Fordern Sie als betreuender Elternteil den Kindesunterhalt allein aus dem Grund nicht ein, weil Sie nicht über genügend Geld verfügen, um sich anwaltlich beraten zu lassen und den Kindesunterhalt gegebenenfalls gerichtlich geltend zu machen, sollten Sie sich über die Möglichkeiten der Beratungshilfe oder Verfahrenskostenhilfe informieren.

Beantragen Sie Beratungshilfe

Haben Sie nur wenig Geld, können Sie sich bei dem für Ihren Wohnort zuständigen Amtsgericht unter Vorlage eventueller Einkommensnachweise einen Beratungshilfeschein beschaffen. Dieser Schein berechtigt Sie, sich bei einem Rechtsanwalt oder einer Rechtsanwältin Ihrer Wahl in einem ersten Beratungsgespräch über Ihre rechtlichen Möglichkeiten zu informieren und beraten zu lassen. Auf diesem Weg können Sie die Sach- und Rechtslage besser beurteilen und entscheiden, wie Sie weiter vorgehen möchten.
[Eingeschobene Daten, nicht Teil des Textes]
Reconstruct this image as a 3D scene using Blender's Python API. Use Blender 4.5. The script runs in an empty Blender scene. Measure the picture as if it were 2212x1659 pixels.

Beantragen Sie Verfahrenskostenhilfe

Sollte es notwendig werden, den unterhaltspflichtigen Elternteil schriftlich zur Zahlung des Kindesunterhalts aufzufordern und insoweit in Verzug zu setzen sowie den Unterhalt gerichtlich einzufordern, gibt es die Möglichkeit der staatlichen Verfahrenskostenhilfe. Dann übernimmt die Staatskasse die Gerichts- und Anwaltsgebühren für eine unterhaltsrechtliche gerichtliche Auseinandersetzung. Dazu kommt es allein auf Ihre Einkommensverhältnisse an.

Alles in allem

Die Zahlung von Kindesunterhalt durch den unterhaltspflichtigen Elternteil ist nicht nur eine finanzielle Angelegenheit. Vielmehr ist es Ausdruck der Wertschätzung gegenüber dem Kind, dem mit der Zahlung von Kindesunterhalt vermittelt wird, dass sich der unterhaltspflichtige Elternteil zu seiner Verantwortung für das Kind bekennt. Als betreuender Elternteil sollten Sie diesen Aspekt nicht unterschätzen und das Kind darin unterstützen, dass es genau diese Wertschätzung erhält.